The author: I would like to thank Mamadou Abdoulaye Sow very much for giving me an insightful interview on the work of ENDA Pronat and the DyTAES at the Forum “Origin, Diversity, and Territories 2022” in Saignelégier, Switzerland, in October 2022.

This blog post was written as part of the module “Agroecology and Food Systems” in fall 2022 of the Master programme Environment and Natural Resources at the ZHAW Institute of Natural Resource Sciences.


  1. World Bank (2022). Prevalence of undernourishment (% of population) – Sub-Saharan Africa. Available at: (accessed 10/28/2022)
  2. Bottazzi, P., Boillat, S., Marfurt, F., & Seck, S. M. (2021). Climate change adaptation through agroecology in Senegal. In: Natarajan, N., Parsons, L. Climate Change in the Global Workplace: Labour, Adaptation and Resistance. Routledge, New York.
  3. Food and Agriculture Organization of the United Nations (FAO) 2019. Agroecology Knowledge Hub. (accessed 10/28/2022)
  4. Bottazzi, P., & Boillat, S. (2021). Agroecological Farmer Movements and Advocacy Coalitions in Sub-Saharan Africa: Between De-Politicization and Re-Politicization. In The Palgrave Handbook of Environmental Labour Studies (pp. 415-440). Palgrave Macmillan, Cham.
  5. Boillat, S., Belmin, R., & Bottazzi, P. (2022). The agroecological transition in Senegal: transnational links and uneven empowerment.

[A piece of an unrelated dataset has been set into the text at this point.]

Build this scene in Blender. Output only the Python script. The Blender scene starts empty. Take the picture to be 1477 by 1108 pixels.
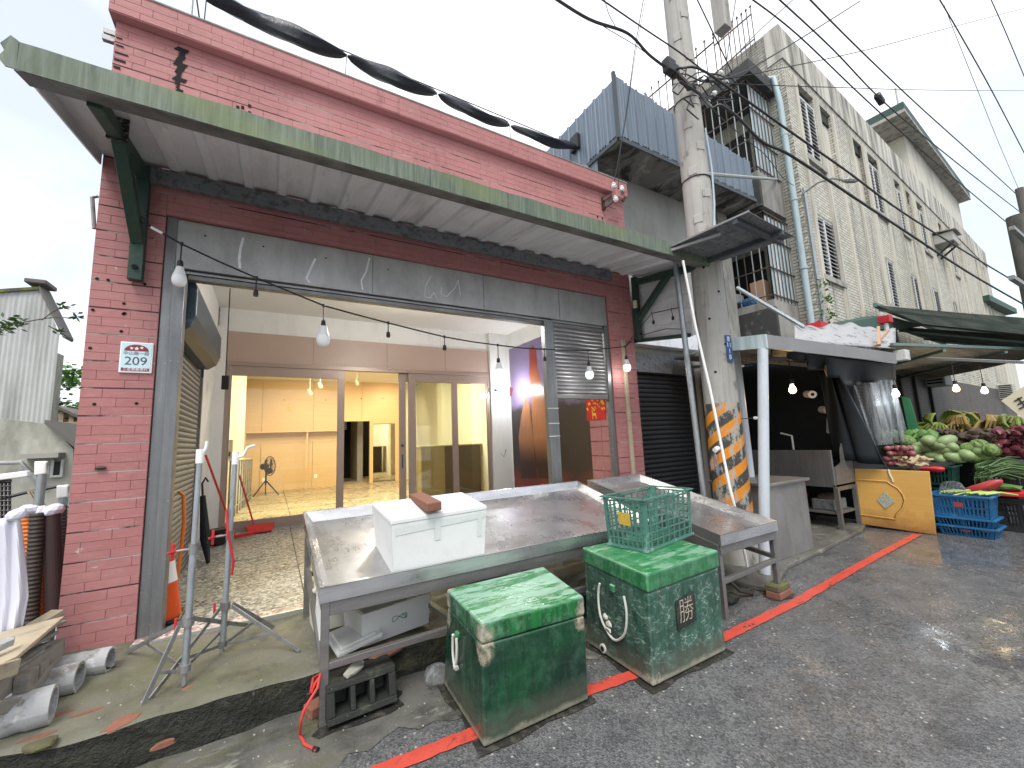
import bpy, bmesh, math, random
from mathutils import Vector, Matrix
SC = bpy.context.scene
COL = SC.collection
rnd = random.Random(7)
V = Vector
# ------------------------------------------------------------------ camera
F, CX, CY, H = 590.0, 738.5, 554.0, 1.6          # focal length and centre in photo pixels, eye height
_dx = V((1750 - CX, 590 - CY, F)).normalized()
_dy = V((393 - CX, 647 - CY, F)); _dy = (_dy - _dx * _dx.dot(_dy)).normalized()
_dz = _dx.cross(_dy)
if _dz.y > 0: _dz = -_dz
EYE = V((0, 0, H))
def w_(d): return V((_dx.dot(d), _dy.dot(d), _dz.dot(d)))
def ray(u, v): return w_(V((u - CX, v - CY, F)))
def onz(u, v, z=0.0): d = ray(u, v); return EYE + d * ((z - H) / d.z)
def ony(u, v, y): d = ray(u, v); return EYE + d * (y / d.y)
def onx(u, v, x): d = ray(u, v); return EYE + d * (x / d.x)
def proj(p):
    q = V(p) - EYE; c = _dx * q.x + _dy * q.y + _dz * q.z
    return (CX + F * c.x / c.z, CY + F * c.y / c.z) if c.z > .05 else (-9999, -9999)
r_, u_, b_ = w_(V((1, 0, 0))), w_(V((0, -1, 0))), w_(V((0, 0, -1)))
cd = bpy.data.cameras.new('camera'); cam = bpy.data.objects.new('camera', cd); COL.objects.link(cam)
cam.matrix_world = Matrix(((r_.x, u_.x, b_.x, 0), (r_.y, u_.y, b_.y, 0), (r_.z, u_.z, b_.z, H), (0, 0, 0, 1)))
cd.sensor_fit = 'HORIZONTAL'; cd.sensor_width = 36; cd.lens = F / 1477 * 36; cd.clip_start = .05; cd.clip_end = 2000
SC.camera = cam
# ------------------------------------------------------------------ sky, sun, exposure
SUN_EL, SUN_AZ = math.radians(58), math.radians(215)       # azimuth clockwise from +Y
wd = bpy.data.worlds.new('World'); SC.world = wd; wd.use_nodes = True
nt = wd.node_tree; nt.nodes.clear()
sky = nt.nodes.new('ShaderNodeTexSky'); sky.sky_type = 'NISHITA'; sky.sun_disc = False
sky.sun_elevation = SUN_EL; sky.sun_rotation = SUN_AZ; sky.dust_density = 2.0; sky.air_density = 1.0
tc = nt.nodes.new('ShaderNodeTexCoord')
mp = nt.nodes.new('ShaderNodeMapping'); mp.inputs['Scale'].default_value = (1, 1, 1.8); mp.inputs['Location'].default_value = (.385, 1.235, 1.125)
nz = nt.nodes.new('ShaderNodeTexNoise'); nz.inputs['Scale'].default_value = 1.25; nz.inputs['Detail'].default_value = 5; nz.inputs['Roughness'].default_value = .5
rp = nt.nodes.new('ShaderNodeValToRGB'); rp.color_ramp.elements[0].position = .37; rp.color_ramp.elements[1].position = .60
rp.color_ramp.elements[0].color = (.44, .44, .44, 1)
mx = nt.nodes.new('ShaderNodeMix'); mx.data_type = 'RGBA'
mx.inputs['B'].default_value = (6.9, 7.05, 7.2, 1)
bg = nt.nodes.new('ShaderNodeBackground'); bg.inputs['Strength'].default_value = .095
ow = nt.nodes.new('ShaderNodeOutputWorld')
L = nt.links.new
L(tc.outputs['Generated'], mp.inputs['Vector']); L(mp.outputs[0], nz.inputs['Vector']); L(nz.outputs['Fac'], rp.inputs['Fac'])
L(rp.outputs['Color'], mx.inputs['Factor']); L(sky.outputs[0], mx.inputs['A']); L(mx.outputs['Result'], bg.inputs['Color']); L(bg.outputs[0], ow.inputs[0])
sl = bpy.data.lights.new('sun', 'SUN'); sl.energy = 1.4; sl.angle = math.radians(25); sl.color = (1, .97, .92)
so = bpy.data.objects.new('sun', sl); COL.objects.link(so)
_sd = V((math.sin(SUN_AZ) * math.cos(SUN_EL), math.cos(SUN_AZ) * math.cos(SUN_EL), math.sin(SUN_EL)))
so.rotation_euler = _sd.to_track_quat('Z', 'Y').to_euler(); so.location = (0, -5, 20)
vs = SC.view_settings; vs.view_transform = 'Standard'; vs.look = 'None'; vs.exposure = 1.27; vs.gamma = 1
try: vs.use_curve_mapping = False
except Exception: pass
# ------------------------------------------------------------------ materials
def lin(r, g, b):
    f = lambda c: (c / 255 / 12.92) if c / 255 <= .04045 else ((c / 255 + .055) / 1.055) ** 2.4
    return (f(r), f(g), f(b))
MATS = {}
class N:
    def __init__(s, name):
        s.m = bpy.data.materials.new(name); s.m.use_nodes = True; s.t = s.m.node_tree; s.t.nodes.clear()
        s.out = s.n('ShaderNodeOutputMaterial'); MATS[name] = s.m
        s.geo = s.n('ShaderNodeNewGeometry'); s.pos = s.geo.outputs['Position']
    def n(s, t, **k):
        x = s.t.nodes.new(t)
        for a, b in k.items(): setattr(x, a, b)
        return x
    def l(s, a, b): s.t.links.new(a, b)
    def mapped(s, sc=(1, 1, 1), loc=(0, 0, 0), rot=(0, 0, 0), src=None):
        m = s.n('ShaderNodeMapping'); m.inputs['Scale'].default_value = sc; m.inputs['Location'].default_value = loc; m.inputs['Rotation'].default_value = rot
        s.l(src or s.pos, m.inputs['Vector']); return m.outputs[0]
    def noise(s, vec, scale=1, detail=4, rough=.55, dist=0):
        x = s.n('ShaderNodeTexNoise'); x.inputs['Scale'].default_value = scale; x.inputs['Detail'].default_value = detail
        x.inputs['Roughness'].default_value = rough; x.inputs['Distortion'].default_value = dist
        s.l(vec, x.inputs['Vector']); return x.outputs['Fac']
    def vor(s, vec, scale, out='Distance', feature='F1'):
        x = s.n('ShaderNodeTexVoronoi', feature=feature); x.inputs['Scale'].default_value = scale; s.l(vec, x.inputs['Vector']); return x.outputs[out]
    def ramp(s, fac, a, b, ca=0, cb=1):
        x = s.n('ShaderNodeMapRange'); x.inputs['From Min'].default_value = a; x.inputs['From Max'].default_value = b
        x.inputs['To Min'].default_value = ca; x.inputs['To Max'].default_value = cb; s.l(fac, x.inputs['Value']); return x.outputs[0]
    def math(s, op, a, b):
        x = s.n('ShaderNodeMath', operation=op)
        for i, q in enumerate((a, b)):
            if isinstance(q, (int, float)): x.inputs[i].default_value = q
            else: s.l(q, x.inputs[i])
        return x.outputs[0]
    def mix(s, fac, a, b, mode='MIX'):
        x = s.n('ShaderNodeMix', data_type='RGBA', blend_type=mode)
        for k, q in (('Factor', fac), ('A', a), ('B', b)):
            if isinstance(q, (int, float)): x.inputs[k].default_value = q
            elif isinstance(q, tuple): x.inputs[k].default_value = (*q[:3], 1)
            else: s.l(q, x.inputs[k])
        return x.outputs['Result']
    def bump(s, h, strength=.3, dist=.01, nrm=None):
        x = s.n('ShaderNodeBump'); x.inputs['Strength'].default_value = strength; x.inputs['Distance'].default_value = dist
        s.l(h, x.inputs['Height'])
        if nrm: s.l(nrm, x.inputs['Normal'])
        return x.outputs[0]
    def bsdf(s, col, rough=.6, metal=0, nrm=None, spec=.5, **kw):
        x = s.n('ShaderNodeBsdfPrincipled')
        for k, q in (('Base Color', col), ('Roughness', rough), ('Metallic', metal)):
            if isinstance(q, (int, float)): x.inputs[k].default_value = q
            elif isinstance(q, tuple): x.inputs[k].default_value = (*q[:3], 1)
            else: s.l(q, x.inputs[k])
        x.inputs['Specular IOR Level'].default_value = spec
        for k, q in kw.items():
            k = k.replace('_', ' ')
            if isinstance(q, (int, float)): x.inputs[k].default_value = q
            elif isinstance(q, tuple): x.inputs[k].default_value = (*q[:3], 1)
            else: s.l(q, x.inputs[k])
        if nrm: s.l(nrm, x.inputs['Normal'])
        s.l(x.outputs[0], s.out.inputs[0]); return x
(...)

Agriculture and human values, 39(1), 281-300.
  6. Bottazzi, P., Boillat, S., Marfurt, F., & Seck, S. M. (2020). Channels of labour control in organic farming: Toward a just agroecological transition for Sub-Saharan Africa. Land, 9(6), 205.
  7. Oya, C., Florian S., and D. Skalidou (2018). The Effectiveness of Agricultural Certification in Developing Countries: A Systematic Review. World Development 112: 282–312.
  8. Bottazzi, P., & Boillat, S. (2021b). Political agroecology in Senegal: Historicity and repertoires of collective actions of an emerging social movement. Sustainability, 13(11), 6352.